DATASET EXTRACT ▸

——

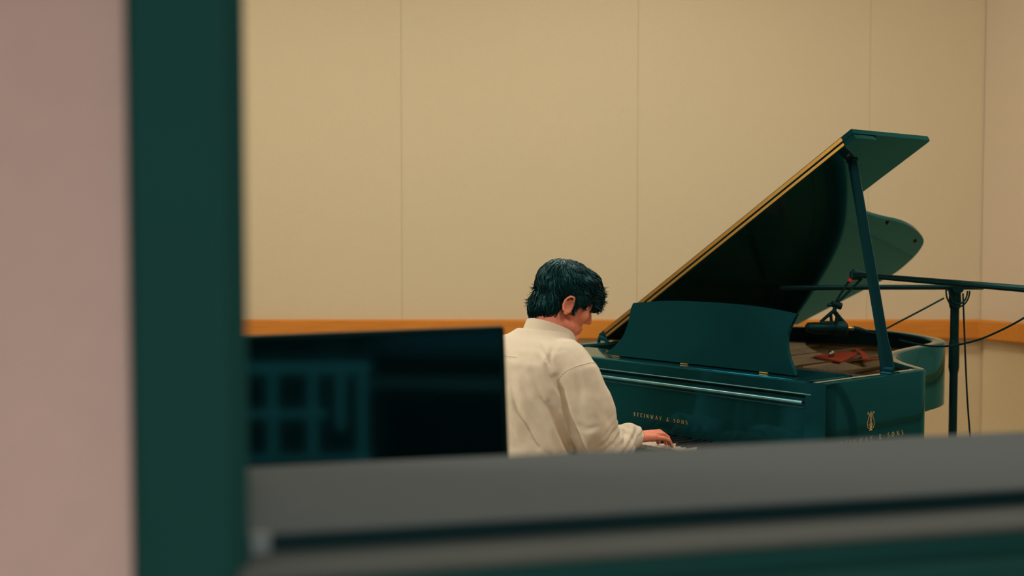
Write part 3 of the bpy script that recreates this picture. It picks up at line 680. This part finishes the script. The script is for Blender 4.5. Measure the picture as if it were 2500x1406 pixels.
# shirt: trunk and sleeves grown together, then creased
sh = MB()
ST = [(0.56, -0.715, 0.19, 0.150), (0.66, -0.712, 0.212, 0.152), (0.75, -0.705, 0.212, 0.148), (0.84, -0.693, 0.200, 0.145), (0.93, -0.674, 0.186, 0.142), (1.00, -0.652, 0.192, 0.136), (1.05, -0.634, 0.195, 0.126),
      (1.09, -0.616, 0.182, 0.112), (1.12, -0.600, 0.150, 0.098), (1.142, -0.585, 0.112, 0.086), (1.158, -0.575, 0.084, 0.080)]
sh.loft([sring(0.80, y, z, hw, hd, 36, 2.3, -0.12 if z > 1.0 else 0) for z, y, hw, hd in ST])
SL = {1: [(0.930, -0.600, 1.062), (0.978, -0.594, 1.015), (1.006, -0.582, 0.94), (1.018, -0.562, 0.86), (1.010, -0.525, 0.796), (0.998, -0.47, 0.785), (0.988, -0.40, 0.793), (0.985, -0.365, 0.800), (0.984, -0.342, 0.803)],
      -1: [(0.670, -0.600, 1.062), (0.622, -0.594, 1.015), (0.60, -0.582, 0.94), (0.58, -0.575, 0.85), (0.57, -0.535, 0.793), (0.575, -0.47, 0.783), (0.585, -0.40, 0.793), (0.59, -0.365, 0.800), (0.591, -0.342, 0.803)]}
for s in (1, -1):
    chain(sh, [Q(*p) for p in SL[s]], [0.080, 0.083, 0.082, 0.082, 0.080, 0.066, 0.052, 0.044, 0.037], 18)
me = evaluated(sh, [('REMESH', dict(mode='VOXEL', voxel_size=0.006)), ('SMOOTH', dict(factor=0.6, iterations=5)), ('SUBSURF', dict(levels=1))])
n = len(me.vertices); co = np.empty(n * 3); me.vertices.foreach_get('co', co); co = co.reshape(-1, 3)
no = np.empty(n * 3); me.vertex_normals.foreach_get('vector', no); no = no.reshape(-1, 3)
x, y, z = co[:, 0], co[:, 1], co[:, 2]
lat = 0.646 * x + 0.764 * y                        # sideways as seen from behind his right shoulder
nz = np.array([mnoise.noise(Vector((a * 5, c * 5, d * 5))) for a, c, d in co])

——

WRITTEN TASK ▸ Every line of the data above should be quoted exactly. Omit the pictures.

EXERCISE SOLUTION ▸
Write part 3 of the bpy script that recreates this picture. It picks up at line 680. This part finishes the script. The script is for Blender 4.5. Measure the picture as if it were 2500x1406 pixels.
# shirt: trunk and sleeves grown together, then creased
sh = MB()
ST = [(0.56, -0.715, 0.19, 0.150), (0.66, -0.712, 0.212, 0.152), (0.75, -0.705, 0.212, 0.148), (0.84, -0.693, 0.200, 0.145), (0.93, -0.674, 0.186, 0.142), (1.00, -0.652, 0.192, 0.136), (1.05, -0.634, 0.195, 0.126),
      (1.09, -0.616, 0.182, 0.112), (1.12, -0.600, 0.150, 0.098), (1.142, -0.585, 0.112, 0.086), (1.158, -0.575, 0.084, 0.080)]
sh.loft([sring(0.80, y, z, hw, hd, 36, 2.3, -0.12 if z > 1.0 else 0) for z, y, hw, hd in ST])
SL = {1: [(0.930, -0.600, 1.062), (0.978, -0.594, 1.015), (1.006, -0.582, 0.94), (1.018, -0.562, 0.86), (1.010, -0.525, 0.796), (0.998, -0.47, 0.785), (0.988, -0.40, 0.793), (0.985, -0.365, 0.800), (0.984, -0.342, 0.803)],
      -1: [(0.670, -0.600, 1.062), (0.622, -0.594, 1.015), (0.60, -0.582, 0.94), (0.58, -0.575, 0.85), (0.57, -0.535, 0.793), (0.575, -0.47, 0.783), (0.585, -0.40, 0.793), (0.59, -0.365, 0.800), (0.591, -0.342, 0.803)]}
for s in (1, -1):
    chain(sh, [Q(*p) for p in SL[s]], [0.080, 0.083, 0.082, 0.082, 0.080, 0.066, 0.052, 0.044, 0.037], 18)
me = evaluated(sh, [('REMESH', dict(mode='VOXEL', voxel_size=0.006)), ('SMOOTH', dict(factor=0.6, iterations=5)), ('SUBSURF', dict(levels=1))])
n = len(me.vertices); co = np.empty(n * 3); me.vertices.foreach_get('co', co); co = co.reshape(-1, 3)
no = np.empty(n * 3); me.vertex_normals.foreach_get('vector', no); no = no.reshape(-1, 3)
x, y, z = co[:, 0], co[:, 1], co[:, 2]
lat = 0.646 * x + 0.764 * y                        # sideways as seen from behind his right shoulder
nz = np.array([mnoise.noise(Vector((a * 5, c * 5, d * 5))) for a, c, d in co])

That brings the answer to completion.